When Pastor Gaddis talked about the spiritual life not being a checklist, but a relationship it began to click. He even made a comment similar to the one in the book about how action demanded cannot express love. To express love you must be free to choose not to perform those actions. It must be a free choice. God says over and over that salvation freed us. God doesn't demand that we fulfill His commandments any longer.

It doesn't mean that we are justified in going and living however we please. We are free, freed from sin not freed to sin. Even though God doesn't demand that we live a certain way, His standards of right and wrong are still there. But now we have a choice! We are free from His demands to freely express our love to Him of our own free will by choosing to live according to His standards because we know it will please Him.

The difference is subtle...

Instance 1) God demands that we fulfill His laws. We attempt to out of fear of His displeasure. When we fail, we always feel as though we have failed Him. We take our list and fearfully try to check it off, hoping He won't be displeased. We never make it to victory, but struggle with defeat constantly. We think of God as a harsh task master who is demanding and impossible to please.
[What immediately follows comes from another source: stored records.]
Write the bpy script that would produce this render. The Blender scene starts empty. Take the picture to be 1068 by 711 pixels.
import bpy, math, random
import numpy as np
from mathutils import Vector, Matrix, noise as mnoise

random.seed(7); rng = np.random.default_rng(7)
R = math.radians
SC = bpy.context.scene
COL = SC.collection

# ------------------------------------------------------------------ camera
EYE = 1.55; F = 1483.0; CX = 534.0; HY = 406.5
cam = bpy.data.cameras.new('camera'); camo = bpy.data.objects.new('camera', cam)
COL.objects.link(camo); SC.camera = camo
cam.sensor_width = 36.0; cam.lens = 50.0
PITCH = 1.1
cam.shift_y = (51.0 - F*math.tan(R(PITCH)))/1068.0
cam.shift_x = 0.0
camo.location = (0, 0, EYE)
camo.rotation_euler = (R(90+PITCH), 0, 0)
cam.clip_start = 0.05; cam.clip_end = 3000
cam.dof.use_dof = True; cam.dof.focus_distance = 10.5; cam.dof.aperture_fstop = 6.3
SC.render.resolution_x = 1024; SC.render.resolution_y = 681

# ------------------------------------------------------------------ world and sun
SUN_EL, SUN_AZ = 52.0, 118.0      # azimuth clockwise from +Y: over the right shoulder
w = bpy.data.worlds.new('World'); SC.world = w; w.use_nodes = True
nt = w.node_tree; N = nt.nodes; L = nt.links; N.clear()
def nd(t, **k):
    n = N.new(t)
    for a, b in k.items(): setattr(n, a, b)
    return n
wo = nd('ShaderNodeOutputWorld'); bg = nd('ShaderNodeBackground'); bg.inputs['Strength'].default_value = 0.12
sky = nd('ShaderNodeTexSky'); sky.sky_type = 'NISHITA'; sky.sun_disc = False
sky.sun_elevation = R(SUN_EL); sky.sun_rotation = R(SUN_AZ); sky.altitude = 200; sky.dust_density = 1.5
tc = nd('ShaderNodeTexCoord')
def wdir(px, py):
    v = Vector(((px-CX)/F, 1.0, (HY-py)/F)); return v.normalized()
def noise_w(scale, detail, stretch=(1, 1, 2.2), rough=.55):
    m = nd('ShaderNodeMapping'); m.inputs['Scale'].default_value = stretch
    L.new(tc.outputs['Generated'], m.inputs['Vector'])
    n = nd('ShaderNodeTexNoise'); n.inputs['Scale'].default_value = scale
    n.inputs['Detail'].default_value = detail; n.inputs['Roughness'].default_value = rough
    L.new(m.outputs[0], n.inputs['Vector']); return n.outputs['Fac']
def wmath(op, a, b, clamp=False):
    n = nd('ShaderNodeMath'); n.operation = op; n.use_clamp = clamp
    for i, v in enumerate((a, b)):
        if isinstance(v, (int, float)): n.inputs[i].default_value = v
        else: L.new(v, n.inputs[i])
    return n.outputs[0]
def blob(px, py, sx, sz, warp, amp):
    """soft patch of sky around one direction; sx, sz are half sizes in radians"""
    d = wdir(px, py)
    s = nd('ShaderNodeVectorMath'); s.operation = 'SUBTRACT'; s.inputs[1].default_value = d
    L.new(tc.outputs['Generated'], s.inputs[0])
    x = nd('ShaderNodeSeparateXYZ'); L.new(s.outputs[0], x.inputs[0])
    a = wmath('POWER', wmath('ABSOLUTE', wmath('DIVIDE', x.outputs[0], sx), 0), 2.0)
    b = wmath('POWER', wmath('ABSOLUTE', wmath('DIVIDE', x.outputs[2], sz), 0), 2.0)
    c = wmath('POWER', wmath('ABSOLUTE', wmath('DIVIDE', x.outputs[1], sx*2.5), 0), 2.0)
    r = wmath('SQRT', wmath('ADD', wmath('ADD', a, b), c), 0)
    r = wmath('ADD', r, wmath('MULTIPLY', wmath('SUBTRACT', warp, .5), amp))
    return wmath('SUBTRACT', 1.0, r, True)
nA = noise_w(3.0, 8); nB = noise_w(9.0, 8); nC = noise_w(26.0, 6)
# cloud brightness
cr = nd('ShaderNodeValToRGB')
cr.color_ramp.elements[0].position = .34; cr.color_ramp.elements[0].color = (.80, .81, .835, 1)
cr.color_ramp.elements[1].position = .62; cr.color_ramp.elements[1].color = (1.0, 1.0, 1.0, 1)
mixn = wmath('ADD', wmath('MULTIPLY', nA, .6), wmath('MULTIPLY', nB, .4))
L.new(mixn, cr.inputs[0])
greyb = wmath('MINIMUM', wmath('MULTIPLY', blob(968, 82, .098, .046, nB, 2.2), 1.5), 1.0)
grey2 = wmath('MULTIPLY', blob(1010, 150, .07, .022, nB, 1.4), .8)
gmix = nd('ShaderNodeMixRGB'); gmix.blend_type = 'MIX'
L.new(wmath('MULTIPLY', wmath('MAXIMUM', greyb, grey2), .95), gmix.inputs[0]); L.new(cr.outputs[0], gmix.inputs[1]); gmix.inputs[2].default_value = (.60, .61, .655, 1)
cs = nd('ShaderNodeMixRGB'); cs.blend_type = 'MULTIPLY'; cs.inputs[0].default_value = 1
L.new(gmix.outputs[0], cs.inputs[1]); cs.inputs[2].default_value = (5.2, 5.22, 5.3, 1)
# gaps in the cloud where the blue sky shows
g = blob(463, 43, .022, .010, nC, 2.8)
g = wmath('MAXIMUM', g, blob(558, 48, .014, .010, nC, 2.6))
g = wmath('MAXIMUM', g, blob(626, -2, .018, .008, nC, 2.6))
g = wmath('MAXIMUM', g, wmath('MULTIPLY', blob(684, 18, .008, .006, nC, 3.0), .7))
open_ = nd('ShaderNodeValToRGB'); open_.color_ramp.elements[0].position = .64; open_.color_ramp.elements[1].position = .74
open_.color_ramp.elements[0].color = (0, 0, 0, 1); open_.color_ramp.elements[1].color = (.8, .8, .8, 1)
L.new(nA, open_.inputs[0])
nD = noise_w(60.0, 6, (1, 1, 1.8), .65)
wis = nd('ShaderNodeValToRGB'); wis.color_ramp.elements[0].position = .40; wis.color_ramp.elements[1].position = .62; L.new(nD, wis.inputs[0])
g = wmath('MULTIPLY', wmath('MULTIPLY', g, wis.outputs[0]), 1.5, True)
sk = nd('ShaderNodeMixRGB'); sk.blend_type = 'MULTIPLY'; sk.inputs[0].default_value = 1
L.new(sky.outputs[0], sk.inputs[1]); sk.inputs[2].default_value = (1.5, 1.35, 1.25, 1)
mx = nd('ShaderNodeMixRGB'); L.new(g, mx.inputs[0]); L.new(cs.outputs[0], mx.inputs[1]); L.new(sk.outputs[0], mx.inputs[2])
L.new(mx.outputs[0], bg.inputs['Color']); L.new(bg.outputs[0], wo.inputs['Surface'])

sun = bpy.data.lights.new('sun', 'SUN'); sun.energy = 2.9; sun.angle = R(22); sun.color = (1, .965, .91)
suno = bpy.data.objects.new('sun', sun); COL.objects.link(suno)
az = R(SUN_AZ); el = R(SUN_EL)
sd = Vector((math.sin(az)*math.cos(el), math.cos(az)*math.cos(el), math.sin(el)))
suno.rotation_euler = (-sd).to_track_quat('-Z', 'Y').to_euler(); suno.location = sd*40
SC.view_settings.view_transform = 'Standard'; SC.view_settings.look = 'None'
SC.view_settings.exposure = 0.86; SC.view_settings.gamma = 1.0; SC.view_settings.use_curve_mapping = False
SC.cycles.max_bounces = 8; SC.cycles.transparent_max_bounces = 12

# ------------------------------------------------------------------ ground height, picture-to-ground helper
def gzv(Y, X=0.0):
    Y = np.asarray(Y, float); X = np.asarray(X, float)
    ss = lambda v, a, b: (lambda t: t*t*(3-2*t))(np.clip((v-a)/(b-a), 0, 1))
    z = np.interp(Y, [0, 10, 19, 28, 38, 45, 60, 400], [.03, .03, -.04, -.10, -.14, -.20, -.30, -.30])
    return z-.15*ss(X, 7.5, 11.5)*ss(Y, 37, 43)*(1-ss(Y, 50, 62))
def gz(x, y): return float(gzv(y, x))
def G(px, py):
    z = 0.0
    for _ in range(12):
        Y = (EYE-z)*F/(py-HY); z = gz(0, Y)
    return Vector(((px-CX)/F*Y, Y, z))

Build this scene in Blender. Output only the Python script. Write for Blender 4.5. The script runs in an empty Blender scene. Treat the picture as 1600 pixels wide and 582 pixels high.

Instance 2) We realize that God no longer demands that we fulfill His laws. We understand that right is still right and wrong is still wrong and we know that doing right still pleases God; it brings Him pleasure. So as an expression of our love to Him, we choose to do what will bring Him pleasure. We freely choose to do the things on our list, not out of fear of rejection, but because we know we are loved and accepted by God and we desire to show that we love Him too by doing what makes Him happy. We evaluate our lives and actions by how they will please God, not out of fear, but out of eagerness to please Him.

In the end, I may be doing the exact same things as I was before, but now I can do them wholeheartedly with joy. I can do them because I love Him and am grateful for what He has done for me. I can do them because I know that they will make Him happy, not out of fear of displeasing Him.

Wednesday, October 5, 2011

Courageous

In my last post I talked about the effect that divorce has on kids because it had been heavy on my heart. Pastor's message this Sunday morning was also about family life. He pointed out the mistakes made in the family of Isaac, Rebekah, Jacob, and Esau and the results of those mistakes. It seems like it just keeps coming up lately. This week I also got to see the movie "Courageous." It too talks about the needs that kids have and the effects on their lives when those needs aren't met.

Without giving too much of the story away, I can tell you that it's about 4 policemen who are doing what policemen do. In the course of their job they are battling with some gang members. Throughout the movie the men come to realize what a vital need kids have for a strong, Goldy father in their lives and how the gang members they are fighting are the result of that need being left unfulfilled.

The movie calls for Christian men to stand up and be the true leaders, fathers, and husbands that God desires and designed them to be. It reminds all of us that being a good father means that a man does more than just provide for his family, but he also guides them, spends time with them, and sets the example for them to follow by being a Godly man of integrity himself. It reminds us that this will take a lot of time, thought, purpose, and even more... courage. It will take determination that comes from the knowledge that how a man lives his life has permanent and life-altering affect on the lives of his kids, grandkids, etc.

In the end the movie made me laugh, made me cry, made me laugh, made me cry again, and made me want to call my Daddy. It also made me even more determined to wait for the right person to marry and have a family with. The world has far too many children growing up in broken homes or with distant dads. I refuse to add to their numbers. I want my children to have the kind of father these men determined to be because that's what they will need. I won't settle for less. I will wait for such a man of courage and in doing so, hopefully I will be doing my part to be "Courageous" for my future family too.